---- Data shown
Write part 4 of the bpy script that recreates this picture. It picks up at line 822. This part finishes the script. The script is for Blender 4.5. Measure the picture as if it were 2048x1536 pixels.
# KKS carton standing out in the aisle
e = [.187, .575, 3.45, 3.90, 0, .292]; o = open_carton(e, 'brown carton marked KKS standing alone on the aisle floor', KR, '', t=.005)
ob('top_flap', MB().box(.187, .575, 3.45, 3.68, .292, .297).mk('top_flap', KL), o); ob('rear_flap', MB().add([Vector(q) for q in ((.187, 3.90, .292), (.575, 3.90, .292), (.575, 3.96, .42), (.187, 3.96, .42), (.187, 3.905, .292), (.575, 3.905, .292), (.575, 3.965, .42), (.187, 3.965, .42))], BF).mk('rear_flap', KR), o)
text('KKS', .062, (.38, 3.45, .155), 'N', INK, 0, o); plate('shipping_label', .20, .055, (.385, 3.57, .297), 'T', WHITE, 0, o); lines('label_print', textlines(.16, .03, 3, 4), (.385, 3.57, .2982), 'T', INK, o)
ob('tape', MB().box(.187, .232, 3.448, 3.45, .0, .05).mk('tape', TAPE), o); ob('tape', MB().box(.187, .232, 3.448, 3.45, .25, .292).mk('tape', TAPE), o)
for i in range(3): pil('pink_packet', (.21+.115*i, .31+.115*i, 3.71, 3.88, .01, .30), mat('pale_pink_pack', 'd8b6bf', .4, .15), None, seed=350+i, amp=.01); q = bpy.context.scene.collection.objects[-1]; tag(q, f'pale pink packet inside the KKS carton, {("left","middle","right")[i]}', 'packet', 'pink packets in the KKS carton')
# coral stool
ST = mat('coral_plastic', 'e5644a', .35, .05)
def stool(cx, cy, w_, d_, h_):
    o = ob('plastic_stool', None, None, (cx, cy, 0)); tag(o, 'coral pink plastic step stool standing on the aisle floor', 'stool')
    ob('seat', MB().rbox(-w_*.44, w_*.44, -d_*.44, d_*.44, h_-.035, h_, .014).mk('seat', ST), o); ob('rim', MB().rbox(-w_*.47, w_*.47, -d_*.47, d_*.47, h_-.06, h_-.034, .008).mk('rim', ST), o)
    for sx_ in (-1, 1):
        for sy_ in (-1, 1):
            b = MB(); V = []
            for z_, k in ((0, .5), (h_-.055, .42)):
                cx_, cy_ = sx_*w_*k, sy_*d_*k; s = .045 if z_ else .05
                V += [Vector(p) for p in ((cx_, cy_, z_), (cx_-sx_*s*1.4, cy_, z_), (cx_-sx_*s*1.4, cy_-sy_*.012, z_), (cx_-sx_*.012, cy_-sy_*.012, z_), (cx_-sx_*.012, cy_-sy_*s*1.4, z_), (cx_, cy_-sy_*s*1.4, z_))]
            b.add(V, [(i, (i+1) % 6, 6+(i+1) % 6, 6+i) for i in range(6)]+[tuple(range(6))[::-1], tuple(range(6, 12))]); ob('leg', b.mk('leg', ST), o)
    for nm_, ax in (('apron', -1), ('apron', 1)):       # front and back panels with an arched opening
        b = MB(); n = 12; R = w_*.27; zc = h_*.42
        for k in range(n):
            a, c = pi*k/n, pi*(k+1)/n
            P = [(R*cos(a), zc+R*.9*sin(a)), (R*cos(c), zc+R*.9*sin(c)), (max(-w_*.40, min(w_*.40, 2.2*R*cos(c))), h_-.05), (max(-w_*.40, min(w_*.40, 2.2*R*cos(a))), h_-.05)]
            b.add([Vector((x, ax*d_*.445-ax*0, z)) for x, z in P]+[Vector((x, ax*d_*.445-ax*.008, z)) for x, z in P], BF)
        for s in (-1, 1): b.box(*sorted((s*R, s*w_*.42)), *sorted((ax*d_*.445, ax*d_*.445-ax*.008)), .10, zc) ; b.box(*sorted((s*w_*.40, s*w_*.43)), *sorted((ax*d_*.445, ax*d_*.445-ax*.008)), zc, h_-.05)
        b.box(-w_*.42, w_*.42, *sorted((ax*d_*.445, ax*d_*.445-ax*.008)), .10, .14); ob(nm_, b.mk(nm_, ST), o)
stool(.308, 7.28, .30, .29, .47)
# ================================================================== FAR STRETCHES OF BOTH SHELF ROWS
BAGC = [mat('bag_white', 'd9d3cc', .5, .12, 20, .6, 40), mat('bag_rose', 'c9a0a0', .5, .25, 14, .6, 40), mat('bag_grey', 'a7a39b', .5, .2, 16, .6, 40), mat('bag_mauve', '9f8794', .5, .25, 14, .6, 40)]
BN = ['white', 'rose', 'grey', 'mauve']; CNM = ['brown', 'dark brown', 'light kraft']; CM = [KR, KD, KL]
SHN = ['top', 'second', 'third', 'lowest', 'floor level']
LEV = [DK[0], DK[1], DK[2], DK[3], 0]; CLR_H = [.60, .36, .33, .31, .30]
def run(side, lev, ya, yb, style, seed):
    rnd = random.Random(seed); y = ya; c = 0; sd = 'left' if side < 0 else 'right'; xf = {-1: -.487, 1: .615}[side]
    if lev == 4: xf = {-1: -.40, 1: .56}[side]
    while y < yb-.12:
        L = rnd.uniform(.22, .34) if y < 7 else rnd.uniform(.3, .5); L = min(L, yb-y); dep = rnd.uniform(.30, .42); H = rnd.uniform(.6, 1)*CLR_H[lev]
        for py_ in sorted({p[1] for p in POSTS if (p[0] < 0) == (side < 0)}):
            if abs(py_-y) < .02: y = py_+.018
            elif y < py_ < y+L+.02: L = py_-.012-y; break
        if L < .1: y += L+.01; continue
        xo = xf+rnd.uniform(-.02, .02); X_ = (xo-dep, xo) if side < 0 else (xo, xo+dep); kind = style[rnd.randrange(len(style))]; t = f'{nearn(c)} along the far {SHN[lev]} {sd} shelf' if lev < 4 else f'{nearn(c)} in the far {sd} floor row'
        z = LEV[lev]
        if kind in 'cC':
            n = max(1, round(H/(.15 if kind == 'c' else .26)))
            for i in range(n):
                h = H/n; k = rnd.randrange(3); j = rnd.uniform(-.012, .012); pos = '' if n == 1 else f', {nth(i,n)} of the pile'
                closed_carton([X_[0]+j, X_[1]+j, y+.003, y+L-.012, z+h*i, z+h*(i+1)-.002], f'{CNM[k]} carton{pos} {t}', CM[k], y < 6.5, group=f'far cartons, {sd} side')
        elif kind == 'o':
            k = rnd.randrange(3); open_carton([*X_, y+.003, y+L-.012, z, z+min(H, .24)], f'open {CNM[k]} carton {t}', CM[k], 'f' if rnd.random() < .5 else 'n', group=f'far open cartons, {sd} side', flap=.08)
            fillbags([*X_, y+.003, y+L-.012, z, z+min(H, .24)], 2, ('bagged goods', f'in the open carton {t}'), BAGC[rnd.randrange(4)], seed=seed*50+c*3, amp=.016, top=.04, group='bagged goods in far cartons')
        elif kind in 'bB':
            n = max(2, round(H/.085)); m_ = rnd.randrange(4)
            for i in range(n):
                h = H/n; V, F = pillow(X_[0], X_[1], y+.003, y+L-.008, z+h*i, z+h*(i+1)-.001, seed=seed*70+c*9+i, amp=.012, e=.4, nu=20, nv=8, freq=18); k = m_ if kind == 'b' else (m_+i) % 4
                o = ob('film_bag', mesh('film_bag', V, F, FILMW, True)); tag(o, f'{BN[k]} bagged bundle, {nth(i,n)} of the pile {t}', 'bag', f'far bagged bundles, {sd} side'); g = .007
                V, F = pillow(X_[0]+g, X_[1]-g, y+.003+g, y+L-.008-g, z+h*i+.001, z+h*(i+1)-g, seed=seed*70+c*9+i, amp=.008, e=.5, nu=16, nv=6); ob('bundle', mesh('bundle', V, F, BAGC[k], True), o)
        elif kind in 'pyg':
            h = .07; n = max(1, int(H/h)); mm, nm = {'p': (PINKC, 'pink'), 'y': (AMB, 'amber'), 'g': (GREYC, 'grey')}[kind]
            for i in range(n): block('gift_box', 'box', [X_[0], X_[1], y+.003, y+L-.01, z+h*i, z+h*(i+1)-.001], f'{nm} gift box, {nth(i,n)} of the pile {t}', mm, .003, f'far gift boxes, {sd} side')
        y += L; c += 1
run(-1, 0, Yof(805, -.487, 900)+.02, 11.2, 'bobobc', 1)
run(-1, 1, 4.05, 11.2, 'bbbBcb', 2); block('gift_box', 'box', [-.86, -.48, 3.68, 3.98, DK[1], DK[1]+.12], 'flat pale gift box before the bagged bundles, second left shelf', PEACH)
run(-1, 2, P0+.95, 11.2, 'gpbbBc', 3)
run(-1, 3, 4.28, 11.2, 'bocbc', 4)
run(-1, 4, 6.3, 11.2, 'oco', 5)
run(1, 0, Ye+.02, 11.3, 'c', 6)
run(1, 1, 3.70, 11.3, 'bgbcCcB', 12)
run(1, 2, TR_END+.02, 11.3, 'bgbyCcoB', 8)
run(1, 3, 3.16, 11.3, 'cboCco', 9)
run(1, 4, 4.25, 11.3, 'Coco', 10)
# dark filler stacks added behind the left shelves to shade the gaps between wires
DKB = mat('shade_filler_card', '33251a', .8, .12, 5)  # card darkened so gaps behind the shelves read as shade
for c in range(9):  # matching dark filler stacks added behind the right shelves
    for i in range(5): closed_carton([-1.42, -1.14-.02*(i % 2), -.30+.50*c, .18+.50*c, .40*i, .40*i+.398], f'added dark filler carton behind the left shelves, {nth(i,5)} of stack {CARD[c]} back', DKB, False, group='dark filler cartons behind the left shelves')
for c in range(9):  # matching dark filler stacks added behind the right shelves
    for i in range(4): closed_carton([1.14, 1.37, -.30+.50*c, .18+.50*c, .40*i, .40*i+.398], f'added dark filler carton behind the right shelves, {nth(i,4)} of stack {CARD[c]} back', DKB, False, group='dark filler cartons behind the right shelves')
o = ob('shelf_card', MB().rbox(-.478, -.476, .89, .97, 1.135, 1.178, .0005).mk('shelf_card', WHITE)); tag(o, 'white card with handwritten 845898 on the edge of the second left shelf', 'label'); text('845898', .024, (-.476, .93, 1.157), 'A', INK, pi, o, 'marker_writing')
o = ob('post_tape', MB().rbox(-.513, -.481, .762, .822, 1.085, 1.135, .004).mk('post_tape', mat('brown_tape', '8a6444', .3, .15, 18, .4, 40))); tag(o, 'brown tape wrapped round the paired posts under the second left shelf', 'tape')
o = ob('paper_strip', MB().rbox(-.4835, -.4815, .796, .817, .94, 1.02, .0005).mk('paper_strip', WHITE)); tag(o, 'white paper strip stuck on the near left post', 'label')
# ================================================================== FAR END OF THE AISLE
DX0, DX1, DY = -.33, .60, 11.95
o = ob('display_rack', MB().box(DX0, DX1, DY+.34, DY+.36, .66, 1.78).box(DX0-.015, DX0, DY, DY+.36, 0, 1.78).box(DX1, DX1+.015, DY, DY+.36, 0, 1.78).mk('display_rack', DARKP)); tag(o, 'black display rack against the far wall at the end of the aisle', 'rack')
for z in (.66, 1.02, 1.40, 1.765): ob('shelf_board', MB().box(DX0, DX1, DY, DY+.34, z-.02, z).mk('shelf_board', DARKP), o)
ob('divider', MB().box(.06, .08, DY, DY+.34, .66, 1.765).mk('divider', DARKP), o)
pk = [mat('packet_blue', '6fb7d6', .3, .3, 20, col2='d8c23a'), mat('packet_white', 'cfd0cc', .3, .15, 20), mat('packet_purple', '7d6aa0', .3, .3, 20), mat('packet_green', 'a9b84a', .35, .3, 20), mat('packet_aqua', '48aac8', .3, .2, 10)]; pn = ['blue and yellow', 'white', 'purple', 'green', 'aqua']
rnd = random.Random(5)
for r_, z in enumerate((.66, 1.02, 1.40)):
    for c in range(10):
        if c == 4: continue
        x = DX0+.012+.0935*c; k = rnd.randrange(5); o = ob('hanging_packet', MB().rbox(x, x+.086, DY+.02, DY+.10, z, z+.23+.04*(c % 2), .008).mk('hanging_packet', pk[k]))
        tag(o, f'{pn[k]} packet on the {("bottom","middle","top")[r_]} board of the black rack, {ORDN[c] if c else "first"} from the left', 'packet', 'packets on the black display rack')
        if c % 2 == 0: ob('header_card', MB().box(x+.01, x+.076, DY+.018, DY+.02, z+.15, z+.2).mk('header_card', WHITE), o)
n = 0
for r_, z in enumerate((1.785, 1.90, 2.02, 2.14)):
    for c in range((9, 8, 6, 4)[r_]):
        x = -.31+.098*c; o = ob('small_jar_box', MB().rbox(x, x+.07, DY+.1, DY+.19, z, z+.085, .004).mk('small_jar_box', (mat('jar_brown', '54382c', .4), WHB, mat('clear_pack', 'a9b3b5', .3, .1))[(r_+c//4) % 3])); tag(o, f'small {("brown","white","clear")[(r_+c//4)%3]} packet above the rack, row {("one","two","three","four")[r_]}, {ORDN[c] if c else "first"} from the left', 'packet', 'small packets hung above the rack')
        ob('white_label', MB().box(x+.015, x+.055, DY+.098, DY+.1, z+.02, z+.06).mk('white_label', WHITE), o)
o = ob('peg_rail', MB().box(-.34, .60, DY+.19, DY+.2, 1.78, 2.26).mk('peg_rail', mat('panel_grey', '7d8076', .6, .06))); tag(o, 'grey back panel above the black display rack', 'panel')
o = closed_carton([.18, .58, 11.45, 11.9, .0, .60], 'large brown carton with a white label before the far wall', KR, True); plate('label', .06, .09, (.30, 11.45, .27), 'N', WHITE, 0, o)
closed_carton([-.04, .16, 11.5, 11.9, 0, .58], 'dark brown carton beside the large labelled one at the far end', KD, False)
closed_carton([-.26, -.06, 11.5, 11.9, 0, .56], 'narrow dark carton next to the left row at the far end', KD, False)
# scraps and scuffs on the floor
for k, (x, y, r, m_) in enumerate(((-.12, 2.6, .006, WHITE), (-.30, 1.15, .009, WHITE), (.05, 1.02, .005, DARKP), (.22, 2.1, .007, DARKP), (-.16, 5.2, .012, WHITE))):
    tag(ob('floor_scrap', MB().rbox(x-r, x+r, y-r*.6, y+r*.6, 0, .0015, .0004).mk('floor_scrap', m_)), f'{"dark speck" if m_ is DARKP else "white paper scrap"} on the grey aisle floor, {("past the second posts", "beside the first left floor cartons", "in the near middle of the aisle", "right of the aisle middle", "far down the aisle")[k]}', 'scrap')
--------
---- Data shown
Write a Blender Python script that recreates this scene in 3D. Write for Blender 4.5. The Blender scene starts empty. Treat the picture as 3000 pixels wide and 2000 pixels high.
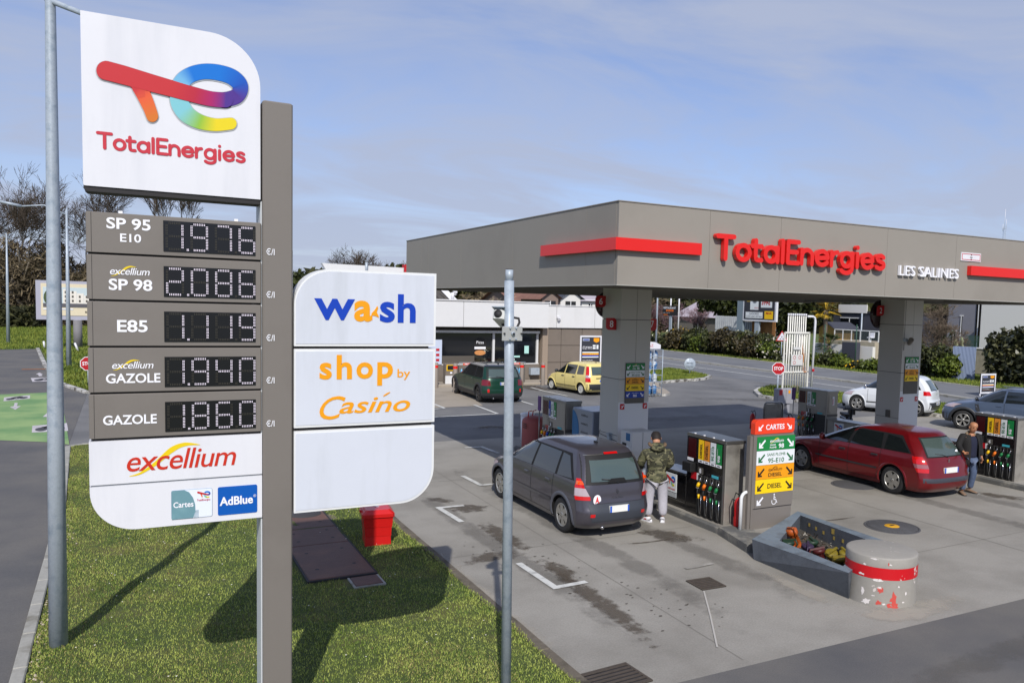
--------
Written instruction:
Pull out every line containing "Write".

Exercise answer:
Write part 4 of the bpy script that recreates this picture. It picks up at line 822. This part finishes the script. The script is for Blender 4.5. Measure the picture as if it were 2048x1536 pixels.
Write a Blender Python script that recreates this scene in 3D. Write for Blender 4.5. The Blender scene starts empty. Treat the picture as 3000 pixels wide and 2000 pixels high.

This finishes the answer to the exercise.